Thursday, December 31, 2009

Turn the Page

A peaceful birthday, I’d say. Everything in moderation, as you wisely taught me. No excesses today, I promise. Fruit cake in the morning with elders and stories that come with lots of sighing. Earmuffs on and steady on the treacherous sidewalk I walk with her offering my arm for support, while she tells me what my estranged cousin has been up to. Ah stories. I miss them all, as I miss everything that’s past tense.

After that, a walk in the park followed by a problematic attempt to get coffee somewhere on New Year’s Eve. All doors closed but our tongues quite open and lively, so we’ll sit and talk about men and love and all this rigmarole of life once more. Men are stupid, she’ll say, and I’ll laugh wholeheartedly at her thesis in which she wholeheartedly believes. And are we, distinguished females, any different? Resolution for 2010: find out.

A subway ride, with little boy sitting across from me ogling me with resolve. He is wondering why I am holding a rose. He whispers the question to his mother, she sits there silently looking at me. I look up from my book and meet her furrowed brow, as if she’s pondering or she consummately dislikes me. Cheer up, woman, it’s New Year’s. And it’s my birthday.

Of course, there is someone who calls too late. Someone who forgets altogether. Someone who pretends to forget. And really, perhaps I’d have spent tonight with you if you weren’t so histrionic and sloppy. If there were anything genuine coming from you rather than irreverent, irrelevant passes I already reprimanded. Do you even listen? We could drink wine and watch artsy movies, comment like in the old days, you’d see that there are other forms of caring aside from lewd ones. But I give up tonight. I’ll be where I am wanted, not because of hormones or loneliness or doubts of self-worth, or to increase the attendance number. I’ll go where I am wanted quite honestly. Guilt and atonement be damned, I’ll put them in the 2009 trash bag.

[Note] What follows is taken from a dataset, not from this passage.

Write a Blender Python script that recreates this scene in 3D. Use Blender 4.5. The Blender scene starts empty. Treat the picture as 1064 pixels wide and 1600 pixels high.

Wait – they are clamoring for me to open the champagne. We are starting the countdown. Fireworks sound like it’s the end of the world. It’s not the end, people. It’s just another day. It just happens to be the last day of the year. But we don’t get so worked up about the last day of every month, do we? The date is nothing but a number, and so is age. I am just informed that I am older. But I don’t feel it. Do you hear me, baby? I don’t feel it.